● GIVEN INSTRUCTION
Starting at the first line of the data below, retype every line up to and including the one containing "R = math.radians".

+---+

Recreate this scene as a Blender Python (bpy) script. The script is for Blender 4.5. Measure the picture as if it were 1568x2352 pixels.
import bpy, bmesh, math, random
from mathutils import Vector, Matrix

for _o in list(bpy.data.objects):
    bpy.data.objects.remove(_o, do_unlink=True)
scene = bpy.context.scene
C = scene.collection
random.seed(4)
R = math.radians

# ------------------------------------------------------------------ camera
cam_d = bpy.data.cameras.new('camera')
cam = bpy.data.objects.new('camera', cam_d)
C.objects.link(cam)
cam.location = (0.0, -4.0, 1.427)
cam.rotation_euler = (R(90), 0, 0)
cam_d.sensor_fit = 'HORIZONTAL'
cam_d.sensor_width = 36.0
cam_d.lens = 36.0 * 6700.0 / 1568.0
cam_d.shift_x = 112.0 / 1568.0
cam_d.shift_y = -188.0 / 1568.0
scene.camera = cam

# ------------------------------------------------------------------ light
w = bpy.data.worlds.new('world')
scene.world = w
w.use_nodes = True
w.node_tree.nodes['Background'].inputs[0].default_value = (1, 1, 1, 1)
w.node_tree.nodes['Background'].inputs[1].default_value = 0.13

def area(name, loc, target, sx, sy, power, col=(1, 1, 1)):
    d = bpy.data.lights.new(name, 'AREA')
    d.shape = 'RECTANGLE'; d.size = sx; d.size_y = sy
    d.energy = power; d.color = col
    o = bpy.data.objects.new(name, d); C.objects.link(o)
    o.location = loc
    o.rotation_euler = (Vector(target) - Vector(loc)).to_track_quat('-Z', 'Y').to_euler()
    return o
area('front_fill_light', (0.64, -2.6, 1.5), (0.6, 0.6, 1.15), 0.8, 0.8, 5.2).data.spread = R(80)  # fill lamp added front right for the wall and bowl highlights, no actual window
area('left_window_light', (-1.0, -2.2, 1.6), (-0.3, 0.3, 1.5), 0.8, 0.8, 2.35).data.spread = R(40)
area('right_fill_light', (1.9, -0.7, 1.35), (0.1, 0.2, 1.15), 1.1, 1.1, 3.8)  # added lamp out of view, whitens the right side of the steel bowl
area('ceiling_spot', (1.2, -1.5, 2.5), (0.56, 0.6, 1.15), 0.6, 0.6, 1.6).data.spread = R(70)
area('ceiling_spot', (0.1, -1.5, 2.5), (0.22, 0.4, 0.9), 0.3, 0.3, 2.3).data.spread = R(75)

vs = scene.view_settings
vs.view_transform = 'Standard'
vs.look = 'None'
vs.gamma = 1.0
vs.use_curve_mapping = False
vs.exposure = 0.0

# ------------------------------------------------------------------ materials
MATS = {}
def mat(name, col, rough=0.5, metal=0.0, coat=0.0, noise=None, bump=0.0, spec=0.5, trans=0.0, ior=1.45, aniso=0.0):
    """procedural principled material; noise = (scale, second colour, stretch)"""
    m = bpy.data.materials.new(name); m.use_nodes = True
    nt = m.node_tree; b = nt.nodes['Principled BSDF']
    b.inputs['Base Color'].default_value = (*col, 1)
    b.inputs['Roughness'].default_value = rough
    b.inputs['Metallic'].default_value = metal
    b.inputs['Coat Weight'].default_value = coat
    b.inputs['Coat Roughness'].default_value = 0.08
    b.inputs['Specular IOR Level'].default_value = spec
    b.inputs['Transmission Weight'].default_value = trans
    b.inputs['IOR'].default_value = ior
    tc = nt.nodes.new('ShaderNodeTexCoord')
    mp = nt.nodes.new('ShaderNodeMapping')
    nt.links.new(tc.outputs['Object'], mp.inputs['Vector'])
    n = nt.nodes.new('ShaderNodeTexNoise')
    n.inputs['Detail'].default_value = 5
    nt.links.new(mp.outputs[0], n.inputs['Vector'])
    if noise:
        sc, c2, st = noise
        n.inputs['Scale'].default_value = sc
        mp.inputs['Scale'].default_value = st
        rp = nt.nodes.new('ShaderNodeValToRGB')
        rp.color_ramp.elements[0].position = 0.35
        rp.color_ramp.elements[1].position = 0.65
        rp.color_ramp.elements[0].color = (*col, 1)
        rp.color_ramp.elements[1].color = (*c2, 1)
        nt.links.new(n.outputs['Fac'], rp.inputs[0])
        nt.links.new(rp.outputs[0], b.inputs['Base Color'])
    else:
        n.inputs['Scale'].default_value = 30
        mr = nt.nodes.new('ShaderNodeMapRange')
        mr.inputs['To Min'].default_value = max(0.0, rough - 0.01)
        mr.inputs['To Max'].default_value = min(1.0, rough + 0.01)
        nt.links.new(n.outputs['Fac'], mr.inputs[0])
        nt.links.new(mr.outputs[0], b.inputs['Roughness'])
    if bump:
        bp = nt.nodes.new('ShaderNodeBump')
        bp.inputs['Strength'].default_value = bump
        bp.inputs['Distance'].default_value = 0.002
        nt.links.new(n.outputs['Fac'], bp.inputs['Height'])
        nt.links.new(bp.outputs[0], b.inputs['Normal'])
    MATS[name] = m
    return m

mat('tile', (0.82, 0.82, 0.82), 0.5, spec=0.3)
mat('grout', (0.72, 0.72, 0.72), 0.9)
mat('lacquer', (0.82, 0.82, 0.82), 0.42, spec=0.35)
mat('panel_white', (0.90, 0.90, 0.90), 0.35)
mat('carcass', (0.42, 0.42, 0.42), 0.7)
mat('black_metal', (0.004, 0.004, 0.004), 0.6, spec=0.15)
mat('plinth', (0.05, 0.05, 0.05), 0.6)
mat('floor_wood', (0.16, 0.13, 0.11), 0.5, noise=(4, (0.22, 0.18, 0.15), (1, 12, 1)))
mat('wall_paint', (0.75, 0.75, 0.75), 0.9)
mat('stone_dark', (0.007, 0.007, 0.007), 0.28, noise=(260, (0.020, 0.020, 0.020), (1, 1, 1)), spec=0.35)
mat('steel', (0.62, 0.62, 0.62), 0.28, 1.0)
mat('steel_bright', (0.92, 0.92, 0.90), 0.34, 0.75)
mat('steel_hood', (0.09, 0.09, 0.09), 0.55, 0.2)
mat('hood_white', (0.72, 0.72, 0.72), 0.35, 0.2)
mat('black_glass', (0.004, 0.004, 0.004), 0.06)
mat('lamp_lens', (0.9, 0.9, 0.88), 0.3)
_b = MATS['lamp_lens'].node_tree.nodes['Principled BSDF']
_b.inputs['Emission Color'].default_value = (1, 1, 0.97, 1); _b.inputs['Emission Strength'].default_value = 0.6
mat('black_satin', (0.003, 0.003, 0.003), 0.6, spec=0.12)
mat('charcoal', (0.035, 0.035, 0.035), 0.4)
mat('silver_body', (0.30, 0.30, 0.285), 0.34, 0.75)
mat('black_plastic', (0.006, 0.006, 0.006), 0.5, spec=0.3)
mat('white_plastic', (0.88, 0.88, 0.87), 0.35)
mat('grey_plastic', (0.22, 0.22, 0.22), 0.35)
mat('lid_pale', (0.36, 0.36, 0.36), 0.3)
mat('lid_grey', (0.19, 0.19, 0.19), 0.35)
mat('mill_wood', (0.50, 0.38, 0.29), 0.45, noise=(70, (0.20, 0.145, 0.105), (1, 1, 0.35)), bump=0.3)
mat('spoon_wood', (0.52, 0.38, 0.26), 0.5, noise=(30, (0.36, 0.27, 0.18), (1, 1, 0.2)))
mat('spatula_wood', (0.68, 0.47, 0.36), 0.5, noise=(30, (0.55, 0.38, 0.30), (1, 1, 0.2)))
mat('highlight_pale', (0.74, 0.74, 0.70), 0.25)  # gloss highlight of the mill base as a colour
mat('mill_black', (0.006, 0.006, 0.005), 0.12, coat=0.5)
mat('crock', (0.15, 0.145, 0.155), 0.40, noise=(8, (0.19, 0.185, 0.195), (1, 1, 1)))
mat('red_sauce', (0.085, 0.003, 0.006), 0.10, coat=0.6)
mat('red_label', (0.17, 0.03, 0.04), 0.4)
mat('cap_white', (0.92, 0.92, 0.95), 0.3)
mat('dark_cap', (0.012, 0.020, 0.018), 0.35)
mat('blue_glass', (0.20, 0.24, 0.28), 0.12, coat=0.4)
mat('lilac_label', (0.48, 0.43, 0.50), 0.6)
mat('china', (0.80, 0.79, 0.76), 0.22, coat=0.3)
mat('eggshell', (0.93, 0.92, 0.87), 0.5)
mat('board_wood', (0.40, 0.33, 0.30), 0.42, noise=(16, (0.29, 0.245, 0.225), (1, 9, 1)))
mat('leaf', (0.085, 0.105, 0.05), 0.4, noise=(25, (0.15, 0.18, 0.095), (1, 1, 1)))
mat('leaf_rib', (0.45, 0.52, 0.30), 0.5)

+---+

● REPLY TO THE EXERCISE
Recreate this scene as a Blender Python (bpy) script. The script is for Blender 4.5. Measure the picture as if it were 1568x2352 pixels.
import bpy, bmesh, math, random
from mathutils import Vector, Matrix

for _o in list(bpy.data.objects):
    bpy.data.objects.remove(_o, do_unlink=True)
scene = bpy.context.scene
C = scene.collection
random.seed(4)
R = math.radians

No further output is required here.